まさかの〝黒いプラン〟が急浮上だ。プロレスリングマスターこと武藤敬司(60)の引退興行が21日のノア東京ドーム大会で行われ、〝黒いカリスマ〟蝶野正洋(59)がサプライズでリングに登場。引退試合後に強引にリングに上げられた「闘魂三銃士」の盟友は、STFで完全燃焼させたかに見えたが…。大会後、取材に応じた蝶野は「ハメられた」と真相を告白し、自身の引退試合が開催可能となった際には武藤にリベンジすると予告した。
衝撃の展開だった。引退試合で新日本プロレスの内藤哲也と対戦した武藤は、デスティーノに沈み38年のプロレス人生に幕を下ろした。ところが、最後のマイクアピールでファンへのメッセージを伝えている最中に「どうしてもやりたいことが一つあるんだよな。蝶野! 俺と戦え!」と要求したから、さあ大変だ。
蝶野は1984年10月5日の新日本・越谷大会の一騎打ちでともにデビューした同期であり、故橋本真也さんを入れた「闘魂三銃士」で活躍した永遠のライバル。引退試合をPPV中継したABEMAのゲスト解説を務めていた蝶野は、誰がどう見ても断るわけにいかない異様な空気の中、大歓声を背についにリングインした。
ゲストで訪れていた元レフェリーのタイガー服部氏も武藤から呼び込まれ、役者はそろった。サプライズで実現した時間無制限1本勝負は、蝶野がシャイニングケンカキックからのSTFでギブアップを奪い、盟友を介錯した。
まさにプロレス史に残る名シーンを生み出した蝶野だったが、内情は違った。「振り返ると、7月の引退会見の時から武田(有弘サイバーファイト)取締役の、ずっと下を向いて隠しごとをしてそうなそぶりが気になっていたんだよ。やっぱりグルだったね、武藤敬司と。俺もコメンテーターしてて感動してたんだけど、やっぱり武藤敬司は信用できない」と告発した。
「(同じゲスト解説の)棚橋(弘至)が『引退試合で2回も負けるなんて、ないですよね』って言ったの聞いて、俺もああ、そういうこと考えてたのかと。俺も巻き添えくっちゃった」
久しぶりにリングで肌を合わせた感動よりも「ハメられた」意識のほうがはるかに強いだけに、やられっぱなしでは終われない。蝶野は引退試合を行わないまま2014年4月を最後にリングから遠ざかり、現在は脊柱管狭窄症からの復活を目指している。
そこで「リングに上がることを目標にリハビリをやってるんで。ただ、終わってみないと分からないよね。今日がもしかしたら最後の試合になるかもしれないし。逆に、復帰できたらお返しはしますよ、絶対に。武藤を復帰させる? それしかないでしょうね」と驚きのプランを披露する。

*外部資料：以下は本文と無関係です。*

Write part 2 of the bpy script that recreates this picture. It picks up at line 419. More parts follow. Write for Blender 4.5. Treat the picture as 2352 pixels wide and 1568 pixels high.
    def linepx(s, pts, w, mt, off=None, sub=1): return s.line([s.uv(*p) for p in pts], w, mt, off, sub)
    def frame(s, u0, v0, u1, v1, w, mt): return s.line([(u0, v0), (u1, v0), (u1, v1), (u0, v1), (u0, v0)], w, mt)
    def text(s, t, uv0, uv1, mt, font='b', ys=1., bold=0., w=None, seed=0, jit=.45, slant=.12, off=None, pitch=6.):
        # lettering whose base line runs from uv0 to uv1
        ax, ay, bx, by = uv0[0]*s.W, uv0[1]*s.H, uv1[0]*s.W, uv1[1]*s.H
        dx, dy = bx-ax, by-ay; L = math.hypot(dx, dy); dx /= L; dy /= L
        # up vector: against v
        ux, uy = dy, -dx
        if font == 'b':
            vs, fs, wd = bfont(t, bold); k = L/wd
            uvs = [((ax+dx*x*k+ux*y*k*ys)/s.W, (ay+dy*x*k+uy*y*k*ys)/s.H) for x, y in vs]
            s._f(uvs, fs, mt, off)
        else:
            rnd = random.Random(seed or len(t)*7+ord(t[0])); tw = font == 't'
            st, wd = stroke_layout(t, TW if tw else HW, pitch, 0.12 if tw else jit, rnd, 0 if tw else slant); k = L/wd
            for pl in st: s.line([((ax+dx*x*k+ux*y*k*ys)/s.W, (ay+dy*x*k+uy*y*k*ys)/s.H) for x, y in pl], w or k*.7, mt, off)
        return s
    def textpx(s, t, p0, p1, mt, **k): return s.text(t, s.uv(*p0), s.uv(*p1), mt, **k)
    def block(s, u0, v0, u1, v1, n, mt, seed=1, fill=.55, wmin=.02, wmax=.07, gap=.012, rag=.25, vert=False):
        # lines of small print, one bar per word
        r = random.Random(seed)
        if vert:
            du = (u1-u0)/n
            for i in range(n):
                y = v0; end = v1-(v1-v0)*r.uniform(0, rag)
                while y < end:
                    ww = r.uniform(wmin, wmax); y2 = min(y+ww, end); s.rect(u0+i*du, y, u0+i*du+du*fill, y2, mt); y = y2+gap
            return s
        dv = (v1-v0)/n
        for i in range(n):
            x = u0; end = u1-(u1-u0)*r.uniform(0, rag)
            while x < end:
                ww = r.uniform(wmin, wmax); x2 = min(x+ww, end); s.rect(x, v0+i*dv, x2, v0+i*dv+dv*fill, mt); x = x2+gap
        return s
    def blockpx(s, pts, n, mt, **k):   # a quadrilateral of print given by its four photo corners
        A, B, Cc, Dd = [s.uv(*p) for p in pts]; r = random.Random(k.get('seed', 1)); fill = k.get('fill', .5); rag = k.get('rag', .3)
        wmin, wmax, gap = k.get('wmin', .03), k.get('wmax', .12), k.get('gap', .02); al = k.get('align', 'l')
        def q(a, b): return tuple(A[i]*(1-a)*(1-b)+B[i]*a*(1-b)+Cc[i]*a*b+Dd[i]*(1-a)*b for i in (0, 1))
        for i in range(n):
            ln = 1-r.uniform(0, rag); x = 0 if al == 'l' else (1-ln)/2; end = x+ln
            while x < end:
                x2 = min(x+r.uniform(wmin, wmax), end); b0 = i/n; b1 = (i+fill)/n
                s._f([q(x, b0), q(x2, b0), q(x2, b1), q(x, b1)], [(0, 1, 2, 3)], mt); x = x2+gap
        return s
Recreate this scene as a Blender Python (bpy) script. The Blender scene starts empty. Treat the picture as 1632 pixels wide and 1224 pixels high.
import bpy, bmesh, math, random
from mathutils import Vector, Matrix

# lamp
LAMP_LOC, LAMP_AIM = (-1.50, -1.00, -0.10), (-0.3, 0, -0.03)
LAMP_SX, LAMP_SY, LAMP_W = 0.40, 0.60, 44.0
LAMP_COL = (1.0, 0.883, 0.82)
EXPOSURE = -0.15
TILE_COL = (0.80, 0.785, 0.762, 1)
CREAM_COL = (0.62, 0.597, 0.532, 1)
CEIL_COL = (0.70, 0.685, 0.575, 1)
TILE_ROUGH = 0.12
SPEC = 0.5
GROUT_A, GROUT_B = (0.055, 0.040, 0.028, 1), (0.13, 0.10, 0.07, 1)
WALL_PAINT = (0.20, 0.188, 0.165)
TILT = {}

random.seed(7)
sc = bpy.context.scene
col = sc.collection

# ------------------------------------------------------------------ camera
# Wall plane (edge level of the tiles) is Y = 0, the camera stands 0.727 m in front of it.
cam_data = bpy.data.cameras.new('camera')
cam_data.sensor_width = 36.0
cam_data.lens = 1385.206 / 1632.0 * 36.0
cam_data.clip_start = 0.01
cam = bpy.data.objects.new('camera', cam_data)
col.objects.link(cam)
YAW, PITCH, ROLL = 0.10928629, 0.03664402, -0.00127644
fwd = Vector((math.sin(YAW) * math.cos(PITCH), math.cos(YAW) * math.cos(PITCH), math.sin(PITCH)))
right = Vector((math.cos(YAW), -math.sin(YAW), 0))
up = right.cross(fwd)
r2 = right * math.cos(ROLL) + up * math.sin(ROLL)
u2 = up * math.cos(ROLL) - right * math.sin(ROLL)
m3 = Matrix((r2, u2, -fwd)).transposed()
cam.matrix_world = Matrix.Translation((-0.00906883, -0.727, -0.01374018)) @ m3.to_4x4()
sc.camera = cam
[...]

これを受け〝共犯者〟呼ばわりされた武田取締役も「蝶野さんが仮に引退試合をする時は、武藤さんが復帰するんじゃないですか。他のケースは絶対無理ですけど、蝶野さんのための一夜限りの復帰ならお客さんも許してくれると思います」と、あっさり賛同した。
ともあれ、盟友の引退興行に見たものは、極上のエンターテインメントだったと蝶野は振り返る。「見せる側に徹した、武藤敬司らしい引退試合でしたよ。みんなが笑って会場を出られる、帰り道にいろいろな話ができる試合だったと思いますね」と絶賛する。
一方で「そこに闘魂の美学とか、頭にないよね。アントニオ猪木さんの教え? 受け継いでない。まったく流れてないと思う。興行は素晴らしかったよ。だけど、もし猪木さんが見たら、また高田(延彦)戦(1995年10月9日)みたいに怒られると思うよ」と笑いながら東京ドームを後にした。